There are two problems with all of this. First, this Keynesian idea is wrong. Government failure is much more prevalent than market failure. In fact, it seems clear that easy Fed policy and extremely low interest rates were a key cause of housing market problems in the first place. Second, despite all the pain caused by lax lending standards and loose money, the economy is not close to recession.
Fourth quarter real GDP growth will not be released until late January, but available data puts our “add-m-up” Q4 real GDP forecast at 2.5%. In addition, we think the economy will grow in the 3 - 3.5% range in 2008. Although 2.5% in Q4 is below trend, it is an understandable offset to the fast growth of Q2/Q3.
Combined, the growth rate in the last three quarters of 2007 will be 3.7%. For all of 2007, the economy will expand at nearly a 3% rate. Excluding housing, the economy will grow at about a 3.5% rate in Q4 and about a 4% rate for all of 2007. Below is our “add-m-up” Q4 real GDP forecast:
Personal Consumption: The monthly pattern of consumption through November suggests real consumption will grow at about a 3.3% rate in Q3. With consumption accounting for 70% of GDP, real PCE growth in Q3 will contribute about 2.3 percentage points to real GDP growth (2.3 equals 70% of 3.3).

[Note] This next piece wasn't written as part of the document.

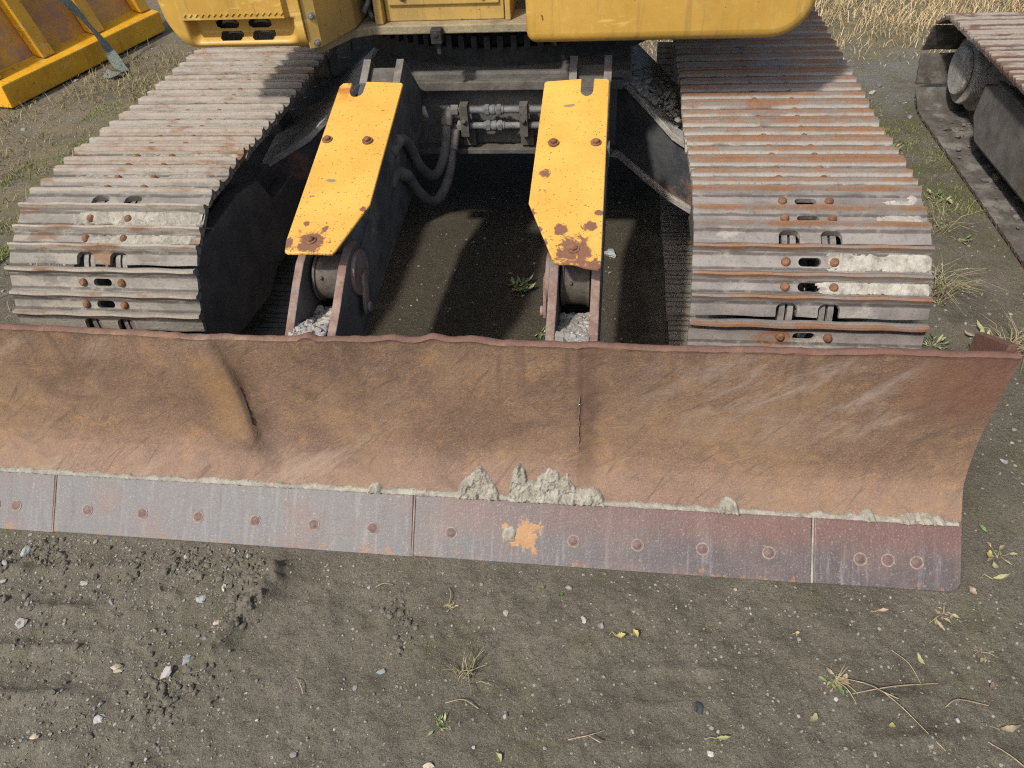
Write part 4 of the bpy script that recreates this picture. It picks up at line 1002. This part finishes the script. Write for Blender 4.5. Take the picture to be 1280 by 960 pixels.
st = obj('strap', bm, M['strap'], smooth=50); tag(st, 'worn grey green webbing strap hanging over the yellow dump body onto the grass', 'strap')
# small dark tyre-like lump of the yard behind it is left to shade

# ------------------------------------------------------------------ stones
STONES = [(-.76, -.959, .020, 'cream stone with a long shadow in the loose soil at left', 0), (-.617, -.961, .021, 'long flat pale stone in the middle of the loose soil', 1), (-.579, -.918, .019, 'blue grey pointed stone in the loose soil at left', 2),
          (-.546, -.806, .015, 'round cream pebble below the left end of the longer cutting edge', 0), (-.62, -.741, .016, 'pale blue grey pebble just below the third bolt of the cutting edge', 2), (-.571, -.698, .014, 'small white stone on the soil ridge under the blade', 1),
          (-.734, -1.095, .019, 'long white stone in the lower left soil', 1), (-.868, -1.157, .014, 'round yellowish pebble near the bottom left corner', 0), (-.996, -.719, .014, 'whitish pebble under the left cutting edge seam', 1), (-1.239, -.631, .022, 'pale grey stone beside dark soil clods at the far left', 2),
          (-1.094, -.865, .017, 'flat white chip of stone near the left edge of the picture', 1), (-.055, -.905, .012, 'small pale pebble left of the dry grass tuft', 2), (.117, -1.127, .015, 'tan round pebble at the bottom middle', 0), (.463, -.718, .012, 'white pebble below the third cutting edge bolt from the seam', 1),
          (.748, -.931, .016, 'dark blue grey pebble on the right part of the dirt', 3), (.901, -.68, .012, 'dark grey pebble close under the cutting edge at right', 3), (.771, -1.035, .010, 'small white pebble at the bottom right of the middle', 1), (.499, 1.106, .038, 'pale grey rock on the ground beside the right yellow cover', 2), (1.738, -.059, .016, 'small blue white stone right of the blade end', 2), (2.02, 2.95, .03, 'pale rounded stone beside the end of the second track', 1)]
SM = [m_simple('cream_stone', (.40, .34, .24), (.52, .46, .35), 30, .85), m_simple('white_stone', (.36, .34, .30), (.50, .48, .43), 30, .85), m_simple('blue_grey_stone', (.26, .28, .29), (.36, .37, .37), 30, .8), m_simple('dark_stone', (.05, .055, .06), (.09, .095, .10), 30, .8)]
for k, (x, y, r, lab, c) in enumerate(STONES):
    bm = B(); r *= .70; stone_bm(bm, (0, 0, 0), r, .55, 2, k+1.0, ax=(1.25 if k % 3 else 1, .75 if k % 2 else .95, 1), amp=.75)
    o = obj('stone', bm, SM[c], smooth=24); o.location = (x, y, GZ(x, y)+r*.22); tag(o, lab, 'stone', 'loose stones on the dirt')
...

Housing: Our statistical model suggests home building fell at a 20% annual rate in Q4. Given that the sector makes up 4.5% of GDP, this translates into a drag of 0.9 percentage points on real GDP growth (0.9 equals 4.5% of 20).
Business Investment: So far we only have hard data on business spending through October. If we assume the moderate trends of the past year extend through December, business investment will grow at about a 5% annual rate in Q4, down from about 10% in Q2/Q3. Business investment being 10% of GDP means this adds 0.5 points to the real GDP growth rate (0.5 equals 10% of 5).
Inventories: Inventories added almost a full percentage point to real GDP growth in Q3. We expect a slowdown in inventory accumulation in Q4, subtracting 0.2 points from real GDP growth.
Trade: The inflation-adjusted trade deficit has been declining for the past year. We expect this trend to continue as trade flows keep on responding to weakness in the dollar. However, to be cautious, we assume trade adds only 0.5 points to growth in Q4 versus an average of 0.9 points in the past year.
Government: In the past five years, on average, government spending has accounted for 0.3 points of GDP growth. Given moderate figures on public-sector construction in Q4, we assume this trend continues.